Basically nothing super exciting has happened, which is the reason for no blogs of adventures. Just been working and wasting time on the internet, such of the story of my life during the summer. But I have enjoyed myself and feel very relaxed and happy. The stresses of school do not bother me right now. I have hope that when I apply again to the art department that my portfolio will be much better. I am also decided that Graphic design might not be what I really want to do. I have decided that I feel like I should be painting and drawing more than I should be designing websites and creating logos. I know it sounds strange, because I have been so set on it the last three years but the last couple of weeks as I get more into doing Graphic design related stuff, I find myself getting bored. I think I would much rather be an illustrator or just a regular artist. I don't want to have to memorized fonts and what they look like or what font size they are at. I want to express colors and feelings. Create worlds of my world. I don't want to be limited by the strict rules of web and ads. I want to have my own way of doing things.

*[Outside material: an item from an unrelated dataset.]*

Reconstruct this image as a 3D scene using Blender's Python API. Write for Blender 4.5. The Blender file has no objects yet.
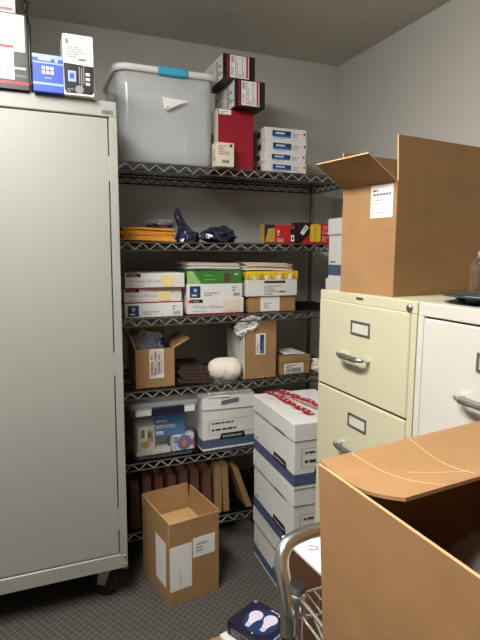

Another strange thing that has occurred is I have grow a love for cooking delicious ramen in the past two weeks. Now I look forward to cooking my dinner instead of just wishing it would finish so I could eat it and go on with my day. I found joy in making this bowl that has many healthy foods in it and is inexpensive.
Even though many of my days are very boring and sort of lonely, I have really gotten to relax and find me again without the hustle and bustle. It is great to work the morning shift and then get home and sit and relax. I keeping thinking is this what it is going to be like after I graduate. Hard work and then nights of pure relaxation. I love getting to sit back, watch movies, play video games, but most of all think about me and my life and where I am going. I have been able to calm a lot of my fears and deal more with the hardships in my life. I have been able to face my challenges and understand more of what is in store for me. Its a very pleasant summer so far, compared to last years where I couldn't find a job anywhere and stressed every day that went by. I am so grateful for my job that I have now, I just wish I got a few more hours every week. Its better than no hours at all.
So Work has been pretty dead too. So that means I get to spend the whole day doing pretty much what I want. I have found a great deal of fun drawing in photoshop while watching youtube videos and I have to stay I have found some pretty awesome people that do vlogs regularly and love it. I can't wait till I get to see their new videos. I have been watching anything from music to comedy to tutorials. I just love it. I used to avoid youtube, but for obvious reasons. I spend too much time on it and there are a lot of crappy videos. But right now I have lots of time and its not like I am being unproductive, I am working on projects while watching. Also I have narrowed it down to a few people that I watch regularly, so I don't end up twenty minutes later wondering, how did I get to watching this random video of someone washing their cat. It still happens on an occasion but not as often as it used to. So anyways that is what I really have been up to the last couple of weeks. I didn't expect that I had this much to say but I guess I did.
Oh and I am no longer a teenager!! Yay, come at me world, I really feel like an adult now, which is weird. When I first started college I felt like a bunch of things were thrown at me at once, but I got used to it and now I am fine with it. I found ways to still feel like a kid but also be a grownup. I just feel very confident with who I am and what I am doing. It feels like such a great time in my life.